N Korea satellite 'failed to enter orbit'

The satellite never reached orbit

The United States now says a suspected North Korean missile launched two weeks ago over Japanese territory was in fact a small satellite which failed to go into orbit.

Katy Kay: US at first dismissed the idea of a satellite
Describing the satellite launch as dangerous and destabilising, State Department spokesman James Rubin said it demonstrated North Korea's capacity to threaten its neighbours.

Japan has since suspended most aid and co-operation with North Korea, which maintains that the satellite was successfully launched.

Initially thought to be a medium-range ballistic missile, the object flew nearly 2,000km over Japanese territory before landing in the Pacific Ocean.

A few days after the launch, North Korea announced the object was a satellite - an assertion that was supported by Russian evidence but met with doubt in the United States and Japan.

Russian observers have said the satellite is circling the earth every two hours and 45 minutes in a high, elliptical orbit.

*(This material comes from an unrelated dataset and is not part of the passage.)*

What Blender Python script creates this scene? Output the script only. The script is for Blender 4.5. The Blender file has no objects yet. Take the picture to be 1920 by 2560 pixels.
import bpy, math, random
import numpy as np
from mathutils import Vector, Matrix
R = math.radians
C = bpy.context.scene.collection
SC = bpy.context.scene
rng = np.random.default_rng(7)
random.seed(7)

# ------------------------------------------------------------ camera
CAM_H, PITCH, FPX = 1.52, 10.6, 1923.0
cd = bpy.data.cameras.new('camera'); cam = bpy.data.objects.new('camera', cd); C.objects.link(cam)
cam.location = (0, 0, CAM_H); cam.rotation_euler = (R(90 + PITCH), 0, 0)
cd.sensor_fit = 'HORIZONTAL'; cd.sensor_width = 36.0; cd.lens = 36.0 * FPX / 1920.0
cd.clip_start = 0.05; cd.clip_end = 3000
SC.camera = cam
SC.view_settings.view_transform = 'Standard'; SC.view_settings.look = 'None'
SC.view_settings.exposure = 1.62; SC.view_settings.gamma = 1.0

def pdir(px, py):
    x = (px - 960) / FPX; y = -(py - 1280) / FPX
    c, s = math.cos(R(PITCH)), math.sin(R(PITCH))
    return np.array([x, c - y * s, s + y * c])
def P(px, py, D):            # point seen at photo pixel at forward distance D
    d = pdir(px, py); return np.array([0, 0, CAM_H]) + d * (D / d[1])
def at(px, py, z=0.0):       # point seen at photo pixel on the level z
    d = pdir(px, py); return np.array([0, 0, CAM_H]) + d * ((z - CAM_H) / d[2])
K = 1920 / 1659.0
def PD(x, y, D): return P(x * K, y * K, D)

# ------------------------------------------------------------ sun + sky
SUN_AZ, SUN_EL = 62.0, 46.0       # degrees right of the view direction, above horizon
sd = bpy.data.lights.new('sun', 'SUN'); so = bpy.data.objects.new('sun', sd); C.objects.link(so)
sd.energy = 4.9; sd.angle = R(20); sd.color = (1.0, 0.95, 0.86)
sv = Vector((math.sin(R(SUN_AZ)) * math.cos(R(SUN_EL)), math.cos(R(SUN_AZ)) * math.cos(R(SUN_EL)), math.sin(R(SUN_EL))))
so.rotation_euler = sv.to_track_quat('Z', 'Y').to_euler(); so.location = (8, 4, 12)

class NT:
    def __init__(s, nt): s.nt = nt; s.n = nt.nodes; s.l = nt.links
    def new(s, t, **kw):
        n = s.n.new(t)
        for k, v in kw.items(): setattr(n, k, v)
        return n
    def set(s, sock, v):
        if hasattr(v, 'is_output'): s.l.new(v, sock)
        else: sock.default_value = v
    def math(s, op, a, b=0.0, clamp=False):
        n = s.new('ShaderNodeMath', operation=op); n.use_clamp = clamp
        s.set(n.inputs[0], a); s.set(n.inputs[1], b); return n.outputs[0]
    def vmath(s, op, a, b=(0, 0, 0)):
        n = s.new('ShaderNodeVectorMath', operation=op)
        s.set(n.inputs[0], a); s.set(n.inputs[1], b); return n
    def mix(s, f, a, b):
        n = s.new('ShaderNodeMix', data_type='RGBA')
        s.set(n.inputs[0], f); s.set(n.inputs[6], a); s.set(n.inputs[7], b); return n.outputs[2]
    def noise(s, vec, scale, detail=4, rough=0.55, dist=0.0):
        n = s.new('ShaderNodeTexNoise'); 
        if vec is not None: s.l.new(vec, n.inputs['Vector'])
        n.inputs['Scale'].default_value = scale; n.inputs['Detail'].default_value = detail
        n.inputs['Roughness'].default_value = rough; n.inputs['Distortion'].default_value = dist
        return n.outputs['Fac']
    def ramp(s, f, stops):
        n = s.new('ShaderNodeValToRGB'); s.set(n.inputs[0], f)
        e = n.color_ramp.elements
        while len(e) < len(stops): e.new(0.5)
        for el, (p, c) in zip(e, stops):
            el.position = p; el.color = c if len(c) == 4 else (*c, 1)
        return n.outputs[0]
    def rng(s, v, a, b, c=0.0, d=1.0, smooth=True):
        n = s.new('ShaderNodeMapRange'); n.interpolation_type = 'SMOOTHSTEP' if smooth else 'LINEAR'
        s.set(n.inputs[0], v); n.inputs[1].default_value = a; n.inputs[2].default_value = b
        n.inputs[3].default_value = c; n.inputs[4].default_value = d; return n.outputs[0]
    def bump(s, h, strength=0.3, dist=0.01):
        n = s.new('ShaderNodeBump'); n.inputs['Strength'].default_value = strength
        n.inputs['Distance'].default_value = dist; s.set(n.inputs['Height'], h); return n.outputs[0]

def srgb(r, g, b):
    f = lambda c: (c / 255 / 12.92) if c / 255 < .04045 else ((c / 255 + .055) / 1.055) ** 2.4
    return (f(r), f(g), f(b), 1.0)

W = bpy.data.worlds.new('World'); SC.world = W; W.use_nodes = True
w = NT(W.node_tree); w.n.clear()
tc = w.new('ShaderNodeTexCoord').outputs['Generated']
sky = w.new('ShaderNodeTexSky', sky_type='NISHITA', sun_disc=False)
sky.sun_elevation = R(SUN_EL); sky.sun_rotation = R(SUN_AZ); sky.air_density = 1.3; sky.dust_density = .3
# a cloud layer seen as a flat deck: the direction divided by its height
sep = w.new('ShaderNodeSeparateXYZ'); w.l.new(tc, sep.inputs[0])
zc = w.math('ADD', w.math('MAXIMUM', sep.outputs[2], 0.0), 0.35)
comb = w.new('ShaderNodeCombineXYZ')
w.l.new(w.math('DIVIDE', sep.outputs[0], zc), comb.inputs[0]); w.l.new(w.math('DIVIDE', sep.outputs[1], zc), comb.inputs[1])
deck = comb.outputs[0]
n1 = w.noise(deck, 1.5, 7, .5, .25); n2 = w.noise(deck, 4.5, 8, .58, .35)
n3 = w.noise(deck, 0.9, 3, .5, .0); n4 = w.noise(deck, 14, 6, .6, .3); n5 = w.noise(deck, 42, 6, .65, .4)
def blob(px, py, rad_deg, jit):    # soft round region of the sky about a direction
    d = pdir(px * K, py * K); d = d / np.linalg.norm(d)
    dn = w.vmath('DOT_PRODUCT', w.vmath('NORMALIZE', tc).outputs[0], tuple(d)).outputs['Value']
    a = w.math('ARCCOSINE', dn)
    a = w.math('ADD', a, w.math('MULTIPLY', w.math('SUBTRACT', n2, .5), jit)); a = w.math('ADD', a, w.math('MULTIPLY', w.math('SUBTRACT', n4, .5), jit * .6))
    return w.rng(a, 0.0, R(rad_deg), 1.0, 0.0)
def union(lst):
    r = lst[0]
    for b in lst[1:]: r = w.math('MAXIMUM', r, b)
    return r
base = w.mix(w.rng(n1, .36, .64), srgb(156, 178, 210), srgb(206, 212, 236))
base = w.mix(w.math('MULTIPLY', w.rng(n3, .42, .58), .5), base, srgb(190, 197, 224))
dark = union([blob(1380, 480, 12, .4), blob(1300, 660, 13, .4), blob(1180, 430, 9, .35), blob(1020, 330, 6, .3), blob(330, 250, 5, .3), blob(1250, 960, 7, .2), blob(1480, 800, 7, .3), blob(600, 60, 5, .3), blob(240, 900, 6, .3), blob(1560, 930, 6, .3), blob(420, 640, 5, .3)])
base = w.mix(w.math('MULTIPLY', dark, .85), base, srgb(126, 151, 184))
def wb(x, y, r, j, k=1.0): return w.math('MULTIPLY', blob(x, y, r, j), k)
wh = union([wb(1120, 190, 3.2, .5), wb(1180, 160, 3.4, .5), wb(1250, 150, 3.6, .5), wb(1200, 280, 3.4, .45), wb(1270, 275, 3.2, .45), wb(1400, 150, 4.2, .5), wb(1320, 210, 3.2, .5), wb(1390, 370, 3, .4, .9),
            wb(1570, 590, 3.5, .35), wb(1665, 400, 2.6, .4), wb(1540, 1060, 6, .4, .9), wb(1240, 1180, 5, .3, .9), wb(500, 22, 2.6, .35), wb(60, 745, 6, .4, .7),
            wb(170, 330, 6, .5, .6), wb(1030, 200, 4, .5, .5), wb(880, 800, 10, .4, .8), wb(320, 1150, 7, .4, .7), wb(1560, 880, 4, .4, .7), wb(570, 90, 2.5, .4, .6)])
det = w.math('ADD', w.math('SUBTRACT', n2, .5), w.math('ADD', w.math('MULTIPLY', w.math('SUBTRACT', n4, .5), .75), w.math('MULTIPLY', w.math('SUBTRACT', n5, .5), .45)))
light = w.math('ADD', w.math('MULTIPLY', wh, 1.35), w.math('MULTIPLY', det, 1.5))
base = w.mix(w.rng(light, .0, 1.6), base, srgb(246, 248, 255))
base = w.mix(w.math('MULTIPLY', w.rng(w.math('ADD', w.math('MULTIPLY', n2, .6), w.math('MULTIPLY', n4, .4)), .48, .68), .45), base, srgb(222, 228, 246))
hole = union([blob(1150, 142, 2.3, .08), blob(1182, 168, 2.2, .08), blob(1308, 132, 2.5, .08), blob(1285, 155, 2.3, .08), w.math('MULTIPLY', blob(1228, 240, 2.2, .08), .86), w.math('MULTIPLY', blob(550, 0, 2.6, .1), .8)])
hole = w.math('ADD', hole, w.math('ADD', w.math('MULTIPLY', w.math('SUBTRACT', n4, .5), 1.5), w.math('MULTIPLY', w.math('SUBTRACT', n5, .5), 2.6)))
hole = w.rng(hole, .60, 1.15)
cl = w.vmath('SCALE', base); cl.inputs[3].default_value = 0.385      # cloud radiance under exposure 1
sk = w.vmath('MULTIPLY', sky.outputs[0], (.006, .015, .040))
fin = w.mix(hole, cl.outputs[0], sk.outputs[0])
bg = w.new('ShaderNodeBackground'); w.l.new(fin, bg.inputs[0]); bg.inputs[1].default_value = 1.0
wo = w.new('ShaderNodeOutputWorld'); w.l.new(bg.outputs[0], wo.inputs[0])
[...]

BBC Defence analyst Nick Childs says the realisation that it was a satellite launch will only reinforce concerns about North Korea's missile ambitions and the pace of missile proliferation around the world.

Weapons fears remain

[ image: North Korea retains powerful missile capabilities]
North Korea retains powerful missile capabilities
Nevertheless, the technologies needed to produce a ballistic missile and a satellite launch vehicle are in many respects indistinguishable, so the realisation that the rocket was indeed carrying a satellite has done nothing to calm fears of North Korea's weapons potential.

The official Korean Central News Agency announcement said the satellite would help Pyongyang in its research for launching "practical satellites in the future".

It is transmitting, according to the announcement, "the melody of the immortal revolutionary hymns 'Song of General Kim Il-Sung' and 'Song of Kim Jong-Il' and the Morse signals 'juche Korea' in 27MHz."

Juche, or self-reliance, is North Korea's guiding philosophy.

Satellites and starvation

Correspondents have linked the timing of the rocket launch to the 50th anniversary of the Communist state last week.

The BBC correspondent in Seoul, Andrew Wood, says it is difficult to see what use a satellite might be to North Korea.

In the famine of the past few years hundreds of thousands are reported to have died and the country is dependent on foreign aid.

But our correspondent says that exports of missile technology mainly to the Middle East are believed to have raised hundreds of millions of much-needed dollars for North Korea.